» **DATA LISTING**
■ ■ ■

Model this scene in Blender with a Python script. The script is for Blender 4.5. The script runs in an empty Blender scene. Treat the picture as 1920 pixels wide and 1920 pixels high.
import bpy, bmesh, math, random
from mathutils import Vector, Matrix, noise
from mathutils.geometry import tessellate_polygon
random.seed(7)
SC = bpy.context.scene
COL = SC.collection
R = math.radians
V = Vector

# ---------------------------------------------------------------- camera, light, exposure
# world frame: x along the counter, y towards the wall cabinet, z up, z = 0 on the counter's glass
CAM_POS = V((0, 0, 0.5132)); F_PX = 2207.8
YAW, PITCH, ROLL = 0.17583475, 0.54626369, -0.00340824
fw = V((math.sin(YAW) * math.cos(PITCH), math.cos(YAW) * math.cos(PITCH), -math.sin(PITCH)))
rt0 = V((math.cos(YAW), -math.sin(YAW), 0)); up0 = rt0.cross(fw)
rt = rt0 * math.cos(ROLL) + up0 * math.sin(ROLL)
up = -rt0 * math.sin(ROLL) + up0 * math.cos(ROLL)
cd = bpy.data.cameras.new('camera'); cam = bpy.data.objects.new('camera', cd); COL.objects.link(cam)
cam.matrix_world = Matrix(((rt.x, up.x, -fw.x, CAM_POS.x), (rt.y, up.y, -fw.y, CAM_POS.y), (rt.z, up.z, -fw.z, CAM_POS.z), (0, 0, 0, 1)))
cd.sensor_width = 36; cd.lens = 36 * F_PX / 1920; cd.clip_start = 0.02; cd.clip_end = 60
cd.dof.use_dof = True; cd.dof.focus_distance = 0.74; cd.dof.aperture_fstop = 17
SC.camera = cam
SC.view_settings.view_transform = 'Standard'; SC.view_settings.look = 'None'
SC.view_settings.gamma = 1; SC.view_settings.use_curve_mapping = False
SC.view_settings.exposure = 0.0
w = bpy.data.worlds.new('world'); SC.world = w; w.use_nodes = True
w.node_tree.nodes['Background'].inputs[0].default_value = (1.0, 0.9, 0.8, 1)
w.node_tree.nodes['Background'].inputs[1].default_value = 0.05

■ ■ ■

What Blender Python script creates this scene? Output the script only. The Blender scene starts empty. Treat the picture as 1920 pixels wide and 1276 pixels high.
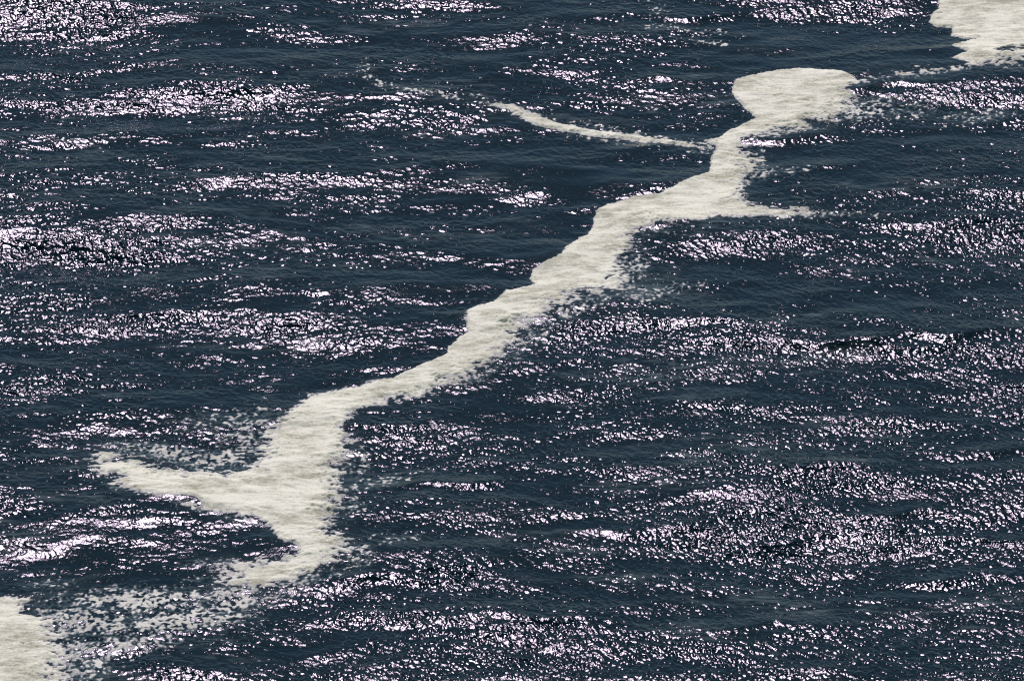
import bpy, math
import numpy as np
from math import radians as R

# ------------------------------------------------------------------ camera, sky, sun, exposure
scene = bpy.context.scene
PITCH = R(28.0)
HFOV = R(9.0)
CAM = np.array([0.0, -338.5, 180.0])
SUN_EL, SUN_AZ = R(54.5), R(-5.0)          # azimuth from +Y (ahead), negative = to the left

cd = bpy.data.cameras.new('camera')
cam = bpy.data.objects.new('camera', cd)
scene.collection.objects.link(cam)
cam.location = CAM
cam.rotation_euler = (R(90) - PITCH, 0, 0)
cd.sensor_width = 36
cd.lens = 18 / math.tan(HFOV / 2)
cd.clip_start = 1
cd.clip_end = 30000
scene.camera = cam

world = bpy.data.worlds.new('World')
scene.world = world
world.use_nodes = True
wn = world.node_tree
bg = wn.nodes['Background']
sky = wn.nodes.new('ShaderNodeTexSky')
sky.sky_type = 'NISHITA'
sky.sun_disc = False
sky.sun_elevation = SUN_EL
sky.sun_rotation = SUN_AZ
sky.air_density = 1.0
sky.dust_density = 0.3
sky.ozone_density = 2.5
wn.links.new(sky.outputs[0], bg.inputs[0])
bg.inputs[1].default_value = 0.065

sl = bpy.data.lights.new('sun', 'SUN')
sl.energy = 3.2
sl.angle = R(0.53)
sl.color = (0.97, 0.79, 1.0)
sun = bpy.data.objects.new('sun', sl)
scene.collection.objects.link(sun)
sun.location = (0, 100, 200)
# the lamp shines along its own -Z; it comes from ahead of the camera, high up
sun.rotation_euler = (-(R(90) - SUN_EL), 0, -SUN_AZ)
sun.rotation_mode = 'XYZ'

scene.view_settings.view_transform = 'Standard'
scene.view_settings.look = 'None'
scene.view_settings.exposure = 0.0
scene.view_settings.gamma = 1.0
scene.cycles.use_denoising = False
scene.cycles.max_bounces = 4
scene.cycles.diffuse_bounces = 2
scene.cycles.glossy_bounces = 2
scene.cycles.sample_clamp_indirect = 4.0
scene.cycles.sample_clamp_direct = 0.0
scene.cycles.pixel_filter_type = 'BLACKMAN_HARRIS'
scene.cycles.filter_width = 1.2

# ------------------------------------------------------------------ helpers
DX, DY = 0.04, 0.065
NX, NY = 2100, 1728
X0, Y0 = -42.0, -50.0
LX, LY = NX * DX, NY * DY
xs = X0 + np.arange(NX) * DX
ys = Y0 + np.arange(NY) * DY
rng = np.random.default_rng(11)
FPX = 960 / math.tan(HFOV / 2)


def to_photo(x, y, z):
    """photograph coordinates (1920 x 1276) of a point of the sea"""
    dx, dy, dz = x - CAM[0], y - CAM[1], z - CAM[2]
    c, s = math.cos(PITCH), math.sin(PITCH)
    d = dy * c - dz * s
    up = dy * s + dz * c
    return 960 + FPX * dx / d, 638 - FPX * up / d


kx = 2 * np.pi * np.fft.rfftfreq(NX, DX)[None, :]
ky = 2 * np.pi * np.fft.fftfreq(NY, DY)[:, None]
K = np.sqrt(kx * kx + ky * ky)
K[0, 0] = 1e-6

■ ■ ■

» **AIM**
From the listing above, copy out each line where the word "empty" appears.

» **RESULT FOR THIS TASK**
Model this scene in Blender with a Python script. The script is for Blender 4.5. The script runs in an empty Blender scene. Treat the picture as 1920 pixels wide and 1920 pixels high.
What Blender Python script creates this scene? Output the script only. The Blender scene starts empty. Treat the picture as 1920 pixels wide and 1276 pixels high.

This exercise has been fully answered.